Task instructions.
Each line of the data that includes the string "scene" is to be copied out.

Source data.
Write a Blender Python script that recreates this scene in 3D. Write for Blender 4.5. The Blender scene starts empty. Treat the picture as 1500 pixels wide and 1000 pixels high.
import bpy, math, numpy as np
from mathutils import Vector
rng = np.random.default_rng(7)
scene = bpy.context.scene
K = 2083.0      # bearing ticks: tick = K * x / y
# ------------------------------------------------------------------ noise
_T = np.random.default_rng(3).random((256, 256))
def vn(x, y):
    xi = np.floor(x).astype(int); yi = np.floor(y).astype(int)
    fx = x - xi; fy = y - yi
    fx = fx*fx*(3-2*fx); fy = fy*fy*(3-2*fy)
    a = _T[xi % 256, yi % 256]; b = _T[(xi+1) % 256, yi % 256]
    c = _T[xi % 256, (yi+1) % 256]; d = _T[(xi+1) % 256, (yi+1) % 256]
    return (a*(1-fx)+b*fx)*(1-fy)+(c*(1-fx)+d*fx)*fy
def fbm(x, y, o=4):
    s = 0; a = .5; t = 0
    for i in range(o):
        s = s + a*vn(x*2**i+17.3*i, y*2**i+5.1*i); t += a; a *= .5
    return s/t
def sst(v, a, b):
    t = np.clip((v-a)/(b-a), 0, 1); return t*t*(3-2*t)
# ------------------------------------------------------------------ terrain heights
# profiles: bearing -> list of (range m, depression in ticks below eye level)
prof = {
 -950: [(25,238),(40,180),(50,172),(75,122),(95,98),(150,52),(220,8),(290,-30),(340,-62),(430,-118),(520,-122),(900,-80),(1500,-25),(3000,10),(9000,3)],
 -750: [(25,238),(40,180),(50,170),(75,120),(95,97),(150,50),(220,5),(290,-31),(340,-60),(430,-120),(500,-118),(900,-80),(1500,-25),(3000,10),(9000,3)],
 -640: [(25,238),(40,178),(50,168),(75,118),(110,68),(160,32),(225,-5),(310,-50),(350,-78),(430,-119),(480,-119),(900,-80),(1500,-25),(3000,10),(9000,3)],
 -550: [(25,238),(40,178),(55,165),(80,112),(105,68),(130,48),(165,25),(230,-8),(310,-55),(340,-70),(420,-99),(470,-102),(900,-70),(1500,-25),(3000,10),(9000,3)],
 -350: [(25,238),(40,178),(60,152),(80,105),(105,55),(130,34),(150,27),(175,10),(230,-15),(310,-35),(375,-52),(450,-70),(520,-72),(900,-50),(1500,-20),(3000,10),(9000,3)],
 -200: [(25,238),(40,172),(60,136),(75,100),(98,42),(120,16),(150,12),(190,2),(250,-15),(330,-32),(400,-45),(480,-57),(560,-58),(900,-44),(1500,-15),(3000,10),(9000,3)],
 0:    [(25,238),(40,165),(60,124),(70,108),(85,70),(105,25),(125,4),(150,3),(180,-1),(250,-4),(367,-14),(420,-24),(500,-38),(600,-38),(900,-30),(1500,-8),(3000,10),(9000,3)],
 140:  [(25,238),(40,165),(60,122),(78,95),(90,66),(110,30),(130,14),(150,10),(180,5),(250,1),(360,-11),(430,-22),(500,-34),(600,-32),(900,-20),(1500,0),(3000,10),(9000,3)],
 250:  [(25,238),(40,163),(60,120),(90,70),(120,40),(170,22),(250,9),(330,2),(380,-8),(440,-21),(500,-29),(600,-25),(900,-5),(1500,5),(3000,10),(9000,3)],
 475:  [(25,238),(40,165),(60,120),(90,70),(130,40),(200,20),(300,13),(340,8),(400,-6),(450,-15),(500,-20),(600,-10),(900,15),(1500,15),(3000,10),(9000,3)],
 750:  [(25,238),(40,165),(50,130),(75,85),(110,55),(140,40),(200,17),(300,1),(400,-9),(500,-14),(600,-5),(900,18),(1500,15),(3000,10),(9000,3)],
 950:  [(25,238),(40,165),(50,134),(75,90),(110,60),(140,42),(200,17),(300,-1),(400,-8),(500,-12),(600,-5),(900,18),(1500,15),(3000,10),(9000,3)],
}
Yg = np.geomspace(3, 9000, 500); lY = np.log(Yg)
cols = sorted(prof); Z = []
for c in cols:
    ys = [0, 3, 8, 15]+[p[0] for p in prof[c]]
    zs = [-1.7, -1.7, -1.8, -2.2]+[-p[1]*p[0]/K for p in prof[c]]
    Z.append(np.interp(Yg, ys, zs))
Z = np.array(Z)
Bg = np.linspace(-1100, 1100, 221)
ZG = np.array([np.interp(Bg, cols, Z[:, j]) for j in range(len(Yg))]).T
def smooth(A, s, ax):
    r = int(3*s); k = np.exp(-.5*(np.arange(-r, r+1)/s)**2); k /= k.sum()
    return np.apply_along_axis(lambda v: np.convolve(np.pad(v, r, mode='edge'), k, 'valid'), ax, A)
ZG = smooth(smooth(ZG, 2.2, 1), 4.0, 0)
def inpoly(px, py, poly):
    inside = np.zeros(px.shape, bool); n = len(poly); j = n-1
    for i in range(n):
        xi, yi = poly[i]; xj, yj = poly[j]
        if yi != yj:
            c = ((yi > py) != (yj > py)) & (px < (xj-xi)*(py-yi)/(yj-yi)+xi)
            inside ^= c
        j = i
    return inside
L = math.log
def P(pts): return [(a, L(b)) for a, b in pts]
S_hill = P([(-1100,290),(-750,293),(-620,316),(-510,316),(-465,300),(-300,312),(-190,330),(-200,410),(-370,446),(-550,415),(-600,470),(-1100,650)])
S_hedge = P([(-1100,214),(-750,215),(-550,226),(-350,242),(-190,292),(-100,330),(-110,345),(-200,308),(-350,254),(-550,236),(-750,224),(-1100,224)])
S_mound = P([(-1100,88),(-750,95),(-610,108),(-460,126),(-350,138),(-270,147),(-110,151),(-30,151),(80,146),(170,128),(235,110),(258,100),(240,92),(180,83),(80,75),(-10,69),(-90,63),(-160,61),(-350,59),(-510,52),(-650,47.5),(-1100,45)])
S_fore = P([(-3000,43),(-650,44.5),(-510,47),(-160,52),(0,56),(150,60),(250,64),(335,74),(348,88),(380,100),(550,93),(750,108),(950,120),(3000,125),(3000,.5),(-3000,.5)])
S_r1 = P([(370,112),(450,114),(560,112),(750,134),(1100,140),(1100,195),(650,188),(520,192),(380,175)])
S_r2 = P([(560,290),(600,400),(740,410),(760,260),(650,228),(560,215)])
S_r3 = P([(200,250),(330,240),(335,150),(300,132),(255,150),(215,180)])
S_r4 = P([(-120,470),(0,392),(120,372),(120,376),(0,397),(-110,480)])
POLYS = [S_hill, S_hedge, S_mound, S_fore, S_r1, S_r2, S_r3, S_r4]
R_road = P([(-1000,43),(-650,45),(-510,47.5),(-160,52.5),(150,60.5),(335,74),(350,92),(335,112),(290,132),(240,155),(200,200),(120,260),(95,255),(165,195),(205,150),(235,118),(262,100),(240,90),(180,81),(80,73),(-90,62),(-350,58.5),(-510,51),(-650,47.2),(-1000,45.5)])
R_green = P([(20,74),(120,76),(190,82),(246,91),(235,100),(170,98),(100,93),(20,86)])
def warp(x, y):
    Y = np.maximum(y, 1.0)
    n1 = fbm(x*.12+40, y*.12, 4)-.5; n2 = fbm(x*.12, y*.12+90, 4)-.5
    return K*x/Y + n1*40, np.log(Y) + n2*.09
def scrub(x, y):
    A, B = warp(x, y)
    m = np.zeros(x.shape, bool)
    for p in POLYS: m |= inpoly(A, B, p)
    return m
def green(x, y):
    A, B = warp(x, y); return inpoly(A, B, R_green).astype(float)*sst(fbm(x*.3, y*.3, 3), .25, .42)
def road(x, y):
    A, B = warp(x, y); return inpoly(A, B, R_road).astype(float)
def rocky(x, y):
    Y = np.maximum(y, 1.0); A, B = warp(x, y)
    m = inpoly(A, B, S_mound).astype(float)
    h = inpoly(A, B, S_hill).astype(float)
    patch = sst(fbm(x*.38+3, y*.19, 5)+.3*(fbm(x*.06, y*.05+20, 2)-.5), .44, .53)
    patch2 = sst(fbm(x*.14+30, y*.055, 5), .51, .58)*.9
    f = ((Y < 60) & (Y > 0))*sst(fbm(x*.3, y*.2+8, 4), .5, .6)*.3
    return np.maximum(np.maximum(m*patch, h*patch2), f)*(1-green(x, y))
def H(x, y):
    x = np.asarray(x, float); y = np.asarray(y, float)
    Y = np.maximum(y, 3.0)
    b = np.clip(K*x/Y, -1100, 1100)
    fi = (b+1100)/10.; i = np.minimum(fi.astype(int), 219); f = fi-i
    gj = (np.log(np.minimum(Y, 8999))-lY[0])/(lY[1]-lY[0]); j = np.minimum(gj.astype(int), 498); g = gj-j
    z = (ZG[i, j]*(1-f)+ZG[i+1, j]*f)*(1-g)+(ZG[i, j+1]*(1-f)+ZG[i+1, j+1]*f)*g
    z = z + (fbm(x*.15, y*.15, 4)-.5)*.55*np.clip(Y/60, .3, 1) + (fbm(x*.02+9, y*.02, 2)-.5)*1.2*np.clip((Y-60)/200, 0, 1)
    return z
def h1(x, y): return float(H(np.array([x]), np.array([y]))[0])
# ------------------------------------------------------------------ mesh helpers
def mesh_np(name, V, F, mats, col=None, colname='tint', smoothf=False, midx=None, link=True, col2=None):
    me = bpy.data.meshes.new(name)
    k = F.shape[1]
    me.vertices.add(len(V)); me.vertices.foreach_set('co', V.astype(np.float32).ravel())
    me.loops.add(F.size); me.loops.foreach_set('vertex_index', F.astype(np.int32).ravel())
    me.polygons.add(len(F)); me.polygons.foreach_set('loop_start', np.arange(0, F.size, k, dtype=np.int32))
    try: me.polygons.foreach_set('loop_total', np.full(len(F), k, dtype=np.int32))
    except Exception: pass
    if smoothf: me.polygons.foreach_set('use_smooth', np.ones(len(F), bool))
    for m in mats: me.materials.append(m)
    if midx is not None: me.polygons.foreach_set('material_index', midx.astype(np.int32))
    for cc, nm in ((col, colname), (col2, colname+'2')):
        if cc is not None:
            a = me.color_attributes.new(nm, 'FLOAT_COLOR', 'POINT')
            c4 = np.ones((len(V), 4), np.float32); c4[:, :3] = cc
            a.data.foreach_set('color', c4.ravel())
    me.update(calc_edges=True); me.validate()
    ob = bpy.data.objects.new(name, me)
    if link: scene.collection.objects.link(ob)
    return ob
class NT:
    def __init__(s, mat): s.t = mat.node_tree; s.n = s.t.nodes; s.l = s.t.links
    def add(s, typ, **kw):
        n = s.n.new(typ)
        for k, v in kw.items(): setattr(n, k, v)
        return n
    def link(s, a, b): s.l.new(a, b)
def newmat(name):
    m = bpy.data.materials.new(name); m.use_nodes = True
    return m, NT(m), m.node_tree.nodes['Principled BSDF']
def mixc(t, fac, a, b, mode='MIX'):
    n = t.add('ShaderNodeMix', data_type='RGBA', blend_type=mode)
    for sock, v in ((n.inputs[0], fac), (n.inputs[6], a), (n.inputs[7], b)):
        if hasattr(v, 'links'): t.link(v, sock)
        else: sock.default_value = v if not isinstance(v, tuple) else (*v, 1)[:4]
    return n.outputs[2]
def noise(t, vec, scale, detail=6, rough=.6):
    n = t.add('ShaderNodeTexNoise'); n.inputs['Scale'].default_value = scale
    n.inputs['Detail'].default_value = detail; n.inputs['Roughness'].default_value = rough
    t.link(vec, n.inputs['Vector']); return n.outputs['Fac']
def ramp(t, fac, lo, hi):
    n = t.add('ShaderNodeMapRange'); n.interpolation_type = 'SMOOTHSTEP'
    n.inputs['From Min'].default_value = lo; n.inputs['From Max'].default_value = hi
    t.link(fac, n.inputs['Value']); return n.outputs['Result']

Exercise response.
Write a Blender Python script that recreates this scene in 3D. Write for Blender 4.5. The Blender scene starts empty. Treat the picture as 1500 pixels wide and 1000 pixels high.
scene = bpy.context.scene
    if link: scene.collection.objects.link(ob)